TASK TO COMPLETE: Write out the data again in full, exactly as it reads.

INFORMATION SUPPLIED:
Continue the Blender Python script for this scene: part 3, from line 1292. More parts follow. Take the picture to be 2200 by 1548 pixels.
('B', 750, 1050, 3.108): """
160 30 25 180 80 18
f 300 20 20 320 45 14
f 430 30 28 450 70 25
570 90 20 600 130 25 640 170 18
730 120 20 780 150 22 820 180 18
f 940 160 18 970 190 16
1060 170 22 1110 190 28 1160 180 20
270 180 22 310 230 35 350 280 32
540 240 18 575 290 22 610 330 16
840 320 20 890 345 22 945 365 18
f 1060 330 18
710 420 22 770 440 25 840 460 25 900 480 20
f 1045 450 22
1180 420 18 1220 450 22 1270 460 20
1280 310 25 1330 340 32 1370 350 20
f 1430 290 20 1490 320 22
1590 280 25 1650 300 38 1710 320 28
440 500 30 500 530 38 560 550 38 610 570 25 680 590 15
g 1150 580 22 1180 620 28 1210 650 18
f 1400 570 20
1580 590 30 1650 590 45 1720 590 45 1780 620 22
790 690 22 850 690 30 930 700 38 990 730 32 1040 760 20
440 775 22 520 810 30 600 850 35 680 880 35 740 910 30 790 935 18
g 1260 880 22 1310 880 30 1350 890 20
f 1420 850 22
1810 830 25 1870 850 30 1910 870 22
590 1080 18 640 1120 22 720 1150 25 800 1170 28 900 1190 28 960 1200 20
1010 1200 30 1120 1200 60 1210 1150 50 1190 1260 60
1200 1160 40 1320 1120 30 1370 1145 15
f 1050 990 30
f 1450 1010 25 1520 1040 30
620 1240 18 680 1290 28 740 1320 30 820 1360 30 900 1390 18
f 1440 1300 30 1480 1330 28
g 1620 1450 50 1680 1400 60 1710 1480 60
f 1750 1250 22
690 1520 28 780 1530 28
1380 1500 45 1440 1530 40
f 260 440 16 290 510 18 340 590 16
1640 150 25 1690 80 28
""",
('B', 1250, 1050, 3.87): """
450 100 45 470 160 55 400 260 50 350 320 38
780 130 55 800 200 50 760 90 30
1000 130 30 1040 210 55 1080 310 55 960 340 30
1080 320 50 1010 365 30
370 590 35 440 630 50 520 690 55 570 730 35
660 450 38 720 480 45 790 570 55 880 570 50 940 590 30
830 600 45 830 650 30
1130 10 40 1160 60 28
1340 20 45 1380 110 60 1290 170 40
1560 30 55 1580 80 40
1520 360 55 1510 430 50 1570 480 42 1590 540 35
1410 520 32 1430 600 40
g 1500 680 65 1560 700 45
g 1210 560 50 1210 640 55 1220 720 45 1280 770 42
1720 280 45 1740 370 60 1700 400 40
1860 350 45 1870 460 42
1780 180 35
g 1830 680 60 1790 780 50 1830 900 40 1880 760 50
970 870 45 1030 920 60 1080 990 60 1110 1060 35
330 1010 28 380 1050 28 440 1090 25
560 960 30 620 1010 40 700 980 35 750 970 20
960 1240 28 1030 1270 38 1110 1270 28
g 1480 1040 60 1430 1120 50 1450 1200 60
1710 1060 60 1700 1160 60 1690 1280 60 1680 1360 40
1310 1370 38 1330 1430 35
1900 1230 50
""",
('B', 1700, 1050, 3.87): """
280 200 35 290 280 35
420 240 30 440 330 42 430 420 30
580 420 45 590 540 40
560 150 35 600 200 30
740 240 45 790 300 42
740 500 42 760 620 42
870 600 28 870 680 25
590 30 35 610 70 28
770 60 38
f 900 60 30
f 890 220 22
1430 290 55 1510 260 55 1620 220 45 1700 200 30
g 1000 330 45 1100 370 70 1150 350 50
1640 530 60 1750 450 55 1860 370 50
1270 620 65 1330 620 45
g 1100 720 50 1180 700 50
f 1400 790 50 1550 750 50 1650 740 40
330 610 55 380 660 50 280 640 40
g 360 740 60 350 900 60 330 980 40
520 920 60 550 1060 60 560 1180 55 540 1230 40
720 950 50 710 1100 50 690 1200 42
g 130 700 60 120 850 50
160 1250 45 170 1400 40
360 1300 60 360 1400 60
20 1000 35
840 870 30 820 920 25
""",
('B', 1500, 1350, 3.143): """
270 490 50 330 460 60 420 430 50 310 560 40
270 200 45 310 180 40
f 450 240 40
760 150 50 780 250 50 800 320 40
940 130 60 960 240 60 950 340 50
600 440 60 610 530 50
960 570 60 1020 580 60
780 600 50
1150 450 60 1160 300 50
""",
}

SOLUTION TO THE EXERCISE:
Continue the Blender Python script for this scene: part 3, from line 1292. More parts follow. Take the picture to be 2200 by 1548 pixels.
('B', 750, 1050, 3.108): """
160 30 25 180 80 18
f 300 20 20 320 45 14
f 430 30 28 450 70 25
570 90 20 600 130 25 640 170 18
730 120 20 780 150 22 820 180 18
f 940 160 18 970 190 16
1060 170 22 1110 190 28 1160 180 20
270 180 22 310 230 35 350 280 32
540 240 18 575 290 22 610 330 16
840 320 20 890 345 22 945 365 18
f 1060 330 18
710 420 22 770 440 25 840 460 25 900 480 20
f 1045 450 22
1180 420 18 1220 450 22 1270 460 20
1280 310 25 1330 340 32 1370 350 20
f 1430 290 20 1490 320 22
1590 280 25 1650 300 38 1710 320 28
440 500 30 500 530 38 560 550 38 610 570 25 680 590 15
g 1150 580 22 1180 620 28 1210 650 18
f 1400 570 20
1580 590 30 1650 590 45 1720 590 45 1780 620 22
790 690 22 850 690 30 930 700 38 990 730 32 1040 760 20
440 775 22 520 810 30 600 850 35 680 880 35 740 910 30 790 935 18
g 1260 880 22 1310 880 30 1350 890 20
f 1420 850 22
1810 830 25 1870 850 30 1910 870 22
590 1080 18 640 1120 22 720 1150 25 800 1170 28 900 1190 28 960 1200 20
1010 1200 30 1120 1200 60 1210 1150 50 1190 1260 60
1200 1160 40 1320 1120 30 1370 1145 15
f 1050 990 30
f 1450 1010 25 1520 1040 30
620 1240 18 680 1290 28 740 1320 30 820 1360 30 900 1390 18
f 1440 1300 30 1480 1330 28
g 1620 1450 50 1680 1400 60 1710 1480 60
f 1750 1250 22
690 1520 28 780 1530 28
1380 1500 45 1440 1530 40
f 260 440 16 290 510 18 340 590 16
1640 150 25 1690 80 28
""",
('B', 1250, 1050, 3.87): """
450 100 45 470 160 55 400 260 50 350 320 38
780 130 55 800 200 50 760 90 30
1000 130 30 1040 210 55 1080 310 55 960 340 30
1080 320 50 1010 365 30
370 590 35 440 630 50 520 690 55 570 730 35
660 450 38 720 480 45 790 570 55 880 570 50 940 590 30
830 600 45 830 650 30
1130 10 40 1160 60 28
1340 20 45 1380 110 60 1290 170 40
1560 30 55 1580 80 40
1520 360 55 1510 430 50 1570 480 42 1590 540 35
1410 520 32 1430 600 40
g 1500 680 65 1560 700 45
g 1210 560 50 1210 640 55 1220 720 45 1280 770 42
1720 280 45 1740 370 60 1700 400 40
1860 350 45 1870 460 42
1780 180 35
g 1830 680 60 1790 780 50 1830 900 40 1880 760 50
970 870 45 1030 920 60 1080 990 60 1110 1060 35
330 1010 28 380 1050 28 440 1090 25
560 960 30 620 1010 40 700 980 35 750 970 20
960 1240 28 1030 1270 38 1110 1270 28
g 1480 1040 60 1430 1120 50 1450 1200 60
1710 1060 60 1700 1160 60 1690 1280 60 1680 1360 40
1310 1370 38 1330 1430 35
1900 1230 50
""",
('B', 1700, 1050, 3.87): """
280 200 35 290 280 35
420 240 30 440 330 42 430 420 30
580 420 45 590 540 40
560 150 35 600 200 30
740 240 45 790 300 42
740 500 42 760 620 42
870 600 28 870 680 25
590 30 35 610 70 28
770 60 38
f 900 60 30
f 890 220 22
1430 290 55 1510 260 55 1620 220 45 1700 200 30
g 1000 330 45 1100 370 70 1150 350 50
1640 530 60 1750 450 55 1860 370 50
1270 620 65 1330 620 45
g 1100 720 50 1180 700 50
f 1400 790 50 1550 750 50 1650 740 40
330 610 55 380 660 50 280 640 40
g 360 740 60 350 900 60 330 980 40
520 920 60 550 1060 60 560 1180 55 540 1230 40
720 950 50 710 1100 50 690 1200 42
g 130 700 60 120 850 50
160 1250 45 170 1400 40
360 1300 60 360 1400 60
20 1000 35
840 870 30 820 920 25
""",
('B', 1500, 1350, 3.143): """
270 490 50 330 460 60 420 430 50 310 560 40
270 200 45 310 180 40
f 450 240 40
760 150 50 780 250 50 800 320 40
940 130 60 960 240 60 950 340 50
600 440 60 610 530 50
960 570 60 1020 580 60
780 600 50
1150 450 60 1160 300 50
""",
}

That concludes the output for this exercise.